Car Wash Association (CWA) chairman Brian Madderson spoke at the event, which was co-hosted by Scotland’s chief constable Sir Iain Livingstone QPM and Cardinal Vincent Nichols, Archbishop of Westminster and the anti-trafficking charity Santa Marta Group.
Delegates included two former Prime Ministers, Gordon Brown and Theresa May, Scottish Justice Secretary Angela Constance, and Commissioner Drew Harris, An Garda Síochána, Police Service of the Republic of Ireland.
Madderson appeared via video link at the Summit, in a lively Q&A Session on illegal hand car washes and anti-slavery issues, conducted by Kevin Hyland OBE, the UK’s first independent anti-slavery commissioner, now strategy director (global) at Santa Marta Group.
Madderson used the platform to call for the Westminster government to honour its manifesto commitment to a single enforcement body and to introduce a national licensing scheme for hand car washes to tackle the many issues presented by illegal and non-compliant operators.
He highlighted how migrant workers were forced to work with and handle dangerous chemicals in unsafe conditions at illegal car washing operations, as well as the £1.8bn tax black hole caused by the estimated 6,000 illegal hand car washes currently operating in the UK.
All delegates at the conference agreed to keep trafficking high on their organisations’ agendas and Commissioner Harris committed to hosting the next summit in the Republic of Ireland next year.
Cardinal Nichols said: “This summit has brought into clear relief the need for the evil of trafficking to be seen for what it is.
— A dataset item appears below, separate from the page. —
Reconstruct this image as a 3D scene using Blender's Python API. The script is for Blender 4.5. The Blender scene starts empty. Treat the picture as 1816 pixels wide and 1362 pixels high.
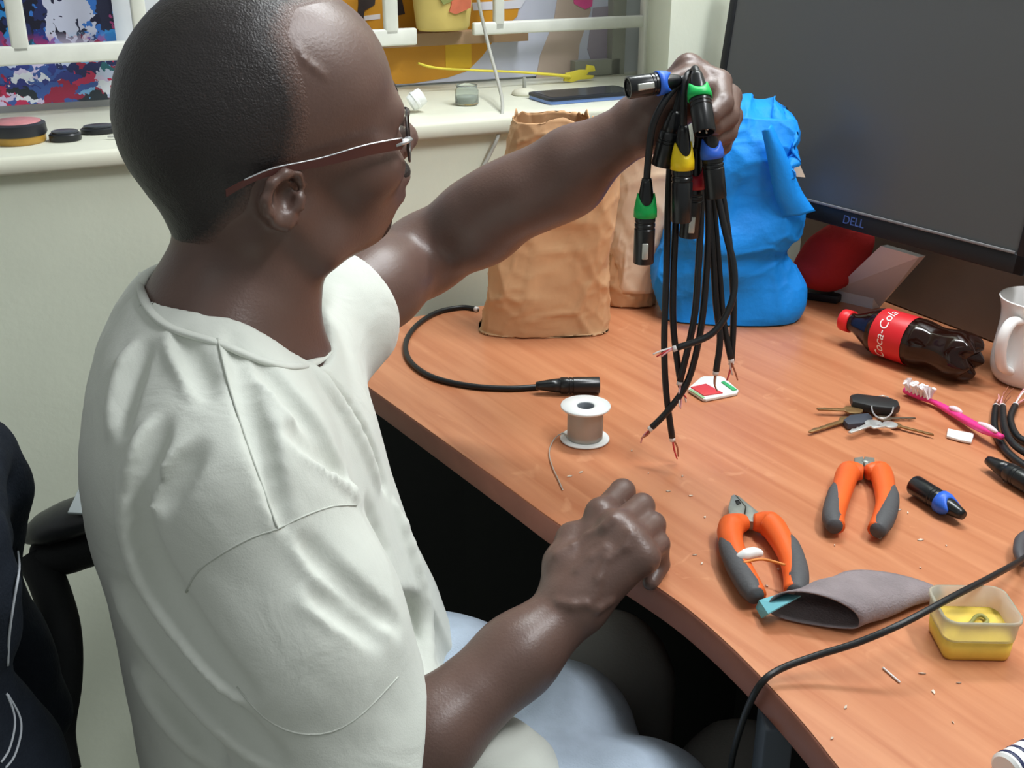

We all need to recognise our own complicity in the choices we make every day but most importantly it is about taking action.”
Madderson commented: “The Santa Marta conference was a significant step forward in bringing together leading figures in tackling modern day slavery. The CWA is now working with investigative journalists at the BBC on developing a programme exposing modern slavery in the hand car wash sector following the Summit.”